The "name issue" involves a protracted dispute over the last 17 years between the two Balkan polities over Macedonia's right to use its constitutional name, "The Republic of Macedonia". The Greeks claim that Macedonia is a region in Greece and that, therefore, the country Macedonia has no right to monopolize the name and its derivatives ("Macedonian").


The Greeks feel that Macedonians have designs on the part of Greece that borders the tiny, landlocked country and that the use of Macedonia's constitutional name internationally will only serve to enhance irredentist and secessionist tendencies, thus adversely affecting the entire region's stability.


Macedonia retorts that it has publicly renounced any claims to any territory of any of its neighbors. Greece is Macedonia's second largest foreign investor. The disparities in size, military power and geopolitical and economic prowess between the two countries make Greek "fears" appear to be ridiculous. Macedonians have a right to decide how they are to be called, say exasperated Macedonian officials.


The Greek demands are without precedent either in history or in international law. Many countries bear variants of the same name (Yemen, Korea, Germany until 1990, Russia and Byelorussia, Mongolia). Others share their name with a region in another country (Brittany in France and Great Britain across the channel, for instance).


In the alliance's Bucharest Summit, in April 2008, Macedonia was not invited to join NATO. Macedonia was rejected because it would not succumb to Greek intransigence: Greece insisted that Macedonia should change its constitutional name to cater to Greek domestic political sensitivities.


Thus, Serbia (and its ally, Russia) were left with access to a corridor, through non-NATO Macedonia to anti-American Greece and to the sea.


High-placed diplomatic sources in Washington told the Chronicle that the USA will now pressure Macedonia into changing its constitutional name in a way that will be acceptable to Greece and the powerful Greek lobbies in the USA. Should "friendly" persuasion fail, the USA will bare its fangs and may even threaten mild sanctions (the suspension of several military agreements).


Macedonia doesn't stand a chance of resisting such an onslaught.

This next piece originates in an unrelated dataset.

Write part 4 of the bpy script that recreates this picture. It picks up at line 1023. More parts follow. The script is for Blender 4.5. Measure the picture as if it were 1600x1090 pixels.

It will be forced into a humiliating retreat. An invitation to join NATO will promptly follow, in time for its ratification by all the member countries of the moribund Alliance.


Following the country's ill-advised early elections in June, 2008, the right-wing VMRO-DPMNE was coerced by the international community (read: the EU and the USA) into joining forces with DUI, the political incarnation of erstwhile Albanian insurgents in the northwest of Macedonia, hitherto an anathema as far as Gruevski, the incumbent Prime Minister, was concerned.


Hopping to bed with DUI will likely restrain the government's freedom of action. Every concession to Greece will be portrayed by jingoistic nationalists in Macedonia as capitulation and the consequence of blackmail by the Albanian parties. To the great consternation of the Macedonians, Albania, Macedonia's neighbor, has been invited to join NATO. The restive Albanians of Macedonia would like to accede to the Alliance as soon as practicable and at all costs. Understandably, they are less attached to the country's constitutional name than the non-Albanian (Macedonian) majority.